The visage of Banaras has changed rapidly in the last two decades. Hotels have sprung up like mushrooms on the ghats of Ganges. The city’s skyline is in danger. Greed has increased, and the age of renunciation has diminished. Memory has been confronted. When the guru-shishya tradition became fragile, then those who learned music, dance, and drama turned to the institutions, even when the aura of those institutions was waning. Manuscripts of great compositions have disintegrated by rubbing against each other. Kabir’s garland has been pilfered by thieves from Thailand. There is despair in Ramlila and the spirit of participation is slowly getting eroded.

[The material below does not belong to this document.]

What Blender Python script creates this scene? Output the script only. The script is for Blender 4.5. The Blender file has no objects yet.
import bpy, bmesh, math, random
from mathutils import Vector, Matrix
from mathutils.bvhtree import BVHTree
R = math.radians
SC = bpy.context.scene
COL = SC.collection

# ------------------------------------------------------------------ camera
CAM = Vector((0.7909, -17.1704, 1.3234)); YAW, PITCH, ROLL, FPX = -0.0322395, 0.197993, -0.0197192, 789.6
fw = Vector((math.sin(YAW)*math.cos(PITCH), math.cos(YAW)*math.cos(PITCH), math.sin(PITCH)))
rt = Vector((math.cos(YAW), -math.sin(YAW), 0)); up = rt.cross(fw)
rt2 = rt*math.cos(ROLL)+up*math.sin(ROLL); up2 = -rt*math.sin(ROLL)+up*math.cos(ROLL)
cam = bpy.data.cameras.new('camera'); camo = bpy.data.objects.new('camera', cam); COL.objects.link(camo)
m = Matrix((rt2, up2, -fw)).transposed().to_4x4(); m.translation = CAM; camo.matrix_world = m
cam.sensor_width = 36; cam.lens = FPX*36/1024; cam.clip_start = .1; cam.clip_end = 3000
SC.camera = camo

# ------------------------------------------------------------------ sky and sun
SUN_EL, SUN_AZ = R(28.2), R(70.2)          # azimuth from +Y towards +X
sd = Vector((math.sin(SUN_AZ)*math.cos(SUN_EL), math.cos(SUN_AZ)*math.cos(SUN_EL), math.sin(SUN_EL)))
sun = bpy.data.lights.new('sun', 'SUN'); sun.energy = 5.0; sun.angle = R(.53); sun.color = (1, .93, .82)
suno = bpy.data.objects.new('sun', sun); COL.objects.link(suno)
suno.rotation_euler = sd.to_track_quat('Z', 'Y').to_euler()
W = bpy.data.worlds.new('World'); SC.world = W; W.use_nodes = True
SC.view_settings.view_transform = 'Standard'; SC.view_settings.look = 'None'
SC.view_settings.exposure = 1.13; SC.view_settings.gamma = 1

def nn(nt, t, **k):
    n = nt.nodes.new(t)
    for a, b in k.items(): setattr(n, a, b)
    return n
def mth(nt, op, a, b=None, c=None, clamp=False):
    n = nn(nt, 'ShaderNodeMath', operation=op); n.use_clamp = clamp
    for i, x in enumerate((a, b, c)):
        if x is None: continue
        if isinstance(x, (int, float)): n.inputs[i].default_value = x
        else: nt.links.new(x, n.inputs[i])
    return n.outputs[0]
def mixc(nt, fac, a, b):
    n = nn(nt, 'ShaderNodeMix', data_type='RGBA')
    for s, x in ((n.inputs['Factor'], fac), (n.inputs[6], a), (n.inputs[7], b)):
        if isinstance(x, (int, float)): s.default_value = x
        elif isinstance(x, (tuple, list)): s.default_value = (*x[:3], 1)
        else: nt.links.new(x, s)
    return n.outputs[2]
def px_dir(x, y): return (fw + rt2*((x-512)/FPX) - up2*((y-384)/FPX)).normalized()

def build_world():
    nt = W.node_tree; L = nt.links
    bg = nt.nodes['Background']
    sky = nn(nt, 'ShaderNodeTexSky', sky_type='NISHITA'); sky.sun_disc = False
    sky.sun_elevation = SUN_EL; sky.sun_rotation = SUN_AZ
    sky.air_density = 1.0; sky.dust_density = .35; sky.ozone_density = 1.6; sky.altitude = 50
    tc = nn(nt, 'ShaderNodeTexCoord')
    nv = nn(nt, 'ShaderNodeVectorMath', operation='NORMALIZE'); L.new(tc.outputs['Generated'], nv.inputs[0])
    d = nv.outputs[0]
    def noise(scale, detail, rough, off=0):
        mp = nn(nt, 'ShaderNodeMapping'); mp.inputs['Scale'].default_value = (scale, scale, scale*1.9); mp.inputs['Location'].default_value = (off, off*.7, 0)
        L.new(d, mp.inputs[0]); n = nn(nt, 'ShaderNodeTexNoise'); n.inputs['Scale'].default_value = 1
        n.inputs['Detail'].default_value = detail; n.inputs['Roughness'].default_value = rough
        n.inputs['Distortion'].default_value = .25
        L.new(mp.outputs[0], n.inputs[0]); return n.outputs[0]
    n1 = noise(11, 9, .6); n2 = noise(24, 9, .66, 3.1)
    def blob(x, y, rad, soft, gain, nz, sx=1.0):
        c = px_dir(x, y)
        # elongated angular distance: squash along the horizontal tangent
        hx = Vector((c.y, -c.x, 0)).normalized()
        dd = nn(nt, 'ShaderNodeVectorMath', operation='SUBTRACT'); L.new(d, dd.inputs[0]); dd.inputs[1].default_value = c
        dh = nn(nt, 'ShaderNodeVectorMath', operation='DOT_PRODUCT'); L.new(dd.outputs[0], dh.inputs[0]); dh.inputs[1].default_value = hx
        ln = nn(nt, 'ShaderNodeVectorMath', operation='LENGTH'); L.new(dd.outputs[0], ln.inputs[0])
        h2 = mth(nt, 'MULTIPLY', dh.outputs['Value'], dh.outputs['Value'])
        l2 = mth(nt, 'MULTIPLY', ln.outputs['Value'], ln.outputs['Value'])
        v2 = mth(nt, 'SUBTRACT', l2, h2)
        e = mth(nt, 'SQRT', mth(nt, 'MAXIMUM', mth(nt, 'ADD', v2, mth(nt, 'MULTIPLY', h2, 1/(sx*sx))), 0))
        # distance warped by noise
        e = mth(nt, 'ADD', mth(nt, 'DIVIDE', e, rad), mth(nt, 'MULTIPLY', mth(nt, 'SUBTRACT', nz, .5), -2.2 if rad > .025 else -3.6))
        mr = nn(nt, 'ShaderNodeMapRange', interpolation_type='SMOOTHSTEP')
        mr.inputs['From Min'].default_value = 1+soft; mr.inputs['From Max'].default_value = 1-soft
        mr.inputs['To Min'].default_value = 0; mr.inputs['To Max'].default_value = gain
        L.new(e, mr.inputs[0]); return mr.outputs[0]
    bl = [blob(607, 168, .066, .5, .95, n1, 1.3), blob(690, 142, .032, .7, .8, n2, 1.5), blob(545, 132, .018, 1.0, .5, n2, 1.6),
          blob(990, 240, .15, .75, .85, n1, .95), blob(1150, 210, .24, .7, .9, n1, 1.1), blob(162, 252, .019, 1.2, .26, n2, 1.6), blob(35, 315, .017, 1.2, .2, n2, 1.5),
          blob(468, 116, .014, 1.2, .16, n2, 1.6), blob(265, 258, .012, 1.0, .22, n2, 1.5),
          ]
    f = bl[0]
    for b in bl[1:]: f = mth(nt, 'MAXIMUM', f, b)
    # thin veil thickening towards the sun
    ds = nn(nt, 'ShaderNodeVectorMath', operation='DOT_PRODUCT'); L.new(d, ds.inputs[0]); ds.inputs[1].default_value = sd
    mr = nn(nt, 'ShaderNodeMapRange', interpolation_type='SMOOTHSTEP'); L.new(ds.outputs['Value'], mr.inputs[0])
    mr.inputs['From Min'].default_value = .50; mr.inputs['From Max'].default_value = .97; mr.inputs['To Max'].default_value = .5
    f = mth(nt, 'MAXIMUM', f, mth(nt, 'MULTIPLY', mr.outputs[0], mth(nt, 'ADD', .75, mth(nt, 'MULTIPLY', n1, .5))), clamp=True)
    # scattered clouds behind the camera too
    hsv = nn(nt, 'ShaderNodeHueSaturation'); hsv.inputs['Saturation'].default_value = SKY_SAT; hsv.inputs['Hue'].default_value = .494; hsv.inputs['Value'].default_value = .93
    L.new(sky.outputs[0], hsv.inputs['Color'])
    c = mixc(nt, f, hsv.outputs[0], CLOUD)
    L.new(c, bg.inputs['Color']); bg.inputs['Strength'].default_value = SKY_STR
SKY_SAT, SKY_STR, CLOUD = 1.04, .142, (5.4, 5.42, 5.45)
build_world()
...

Yet the fairs are crowded. New festivals have originated without diminishing the aura of the old ones. The quest for learning is reducing, nevertheless the opportunities for expression have augmented. Population, and traffic have transformed the challenges. It is difficult for people to move effortlessly and that is precisely what has protected the local businesses.
If one intends to, they can also recognise Banaras by its smell. Somewhere ittar (perfume) lingers and somewhere paan (betel leaf); The streets of garam masala (ground spices) and sweetmeats lend different aromas. There is a jaggery market, and one also for flowers. The aroma has enfeebled, but other fragrances have also turned up. Banaras has acknowledged everything.

No one can be ‘othered’ here. Bengali, Marathi, Telugu, Kannada, and Gujarati people have big localities on the banks of the river. By combining all these into one, the new metropolitan Banares of the affluent is also burgeoning. The dust of construction is puffing sturdily, and has engulfed the sky since the last decade. Yet, amidst that dust, a three and a half hundred years old Banarasi saree shop gleams like the future. That shop has learned to keep pace with the global market, and its reach from the international airport to online platforms is a daily testament to its resilience, and eminence.

Banaras is more outside than it is inside. The more it is established like Bismillah, the more it becomes ousted like Ravi Shankar. Even across the seven seas, it rings Banaras-Banaras. Those who have been forsaken by this city are blessed by this rejection. “Go vaañ nahīñ pa vaañ ke nikāle hue to haiñ; Ka.abe se in butoñ ko bhī nisbat hai duur kī.” (“Granted that the idols have been expelled, and are now no more in the chamber of the Ka’bah; Nonetheless history bears witness that they did reside there once.”)

The citizenship of Banaras is timeless. The joy of living here lies in challenging the contemporary times. One either stays – living in the past; or travels beyond – in the future. Life is impossible here in this sense because it is woven from the fabric of extremes.

So, welcome to Banaras, and even if it throws you out, consider it to be your good fortune.

(Translated by Chandrali Mukherjee)

(Vyomesh Shukla is a Hindi poet, critic and thespian

[1] Wrestler.

[2] A philosophy of Vedanta that questions the forms and qualities of the Absolute.

[3] A philosophy referring to the manifestation of the Absolute that has a coherent form.

[4] “The Great Crematory where the fire never dies”

[5] Ascetics.

[6] Followers of a sub tradition of Vaishnavism centred on Krishna.